Injection of Drag Reducing Additives Into Turbulent Water Flows: Two-Component Velocity Measurements and Mixing Length Model Predictions

摘要

The basic goals are: To determine the mechanism(s) by which a drag-reducing additive modifies the turbulent momentum transport near a wall; and to develop optimal methods for injecting these additives into wall flows. The structural characteristics of channel flows well downstream of the additive injectors were deduced from two-component laser velocimeter measurements while a mixing length model was developed to predict the wall shear stress of water flows with additive injection. A three beam, two-color laser velocimeter was used to measure simultaneously the velocity components parallel and normal to the wall between the channel centerline and y+ approx. 11 for three channel flows.
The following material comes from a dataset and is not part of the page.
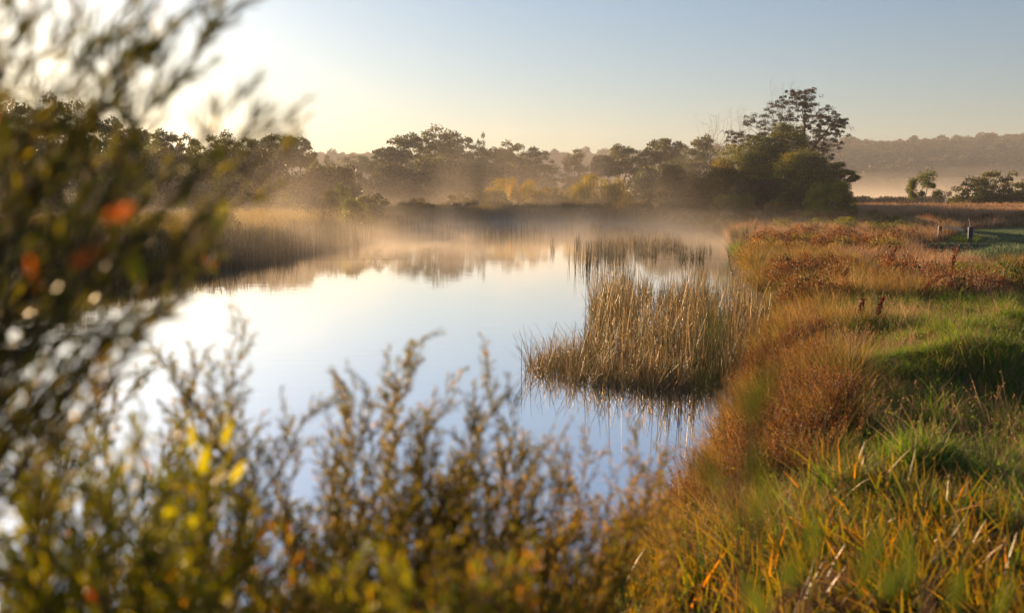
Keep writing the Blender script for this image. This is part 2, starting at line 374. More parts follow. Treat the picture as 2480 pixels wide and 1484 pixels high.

The baseline case was a fully developed water flow; the second a well mixed drag-reducing flow whose Reynolds number matched that of the water flow; a third was a well mixed drag-reducing flow whose wall shear stress matched that of the water flow. Profiles of the mean and root-mean-square velocities confirmed that the additives modify the buffer region of the flow. The major influence occurred through damping of the fluctuations of the normal velocity component. Eulerian 'burst' detectors were developed by extensions of the quadrant two, VITA and u-level detection methods. When properly extended all three methods yielded an average time between bursts that agreed with previous flow visualization results. In these very dilute drag-reducing flows, the average time between burst increased the same amount as the streak spacing.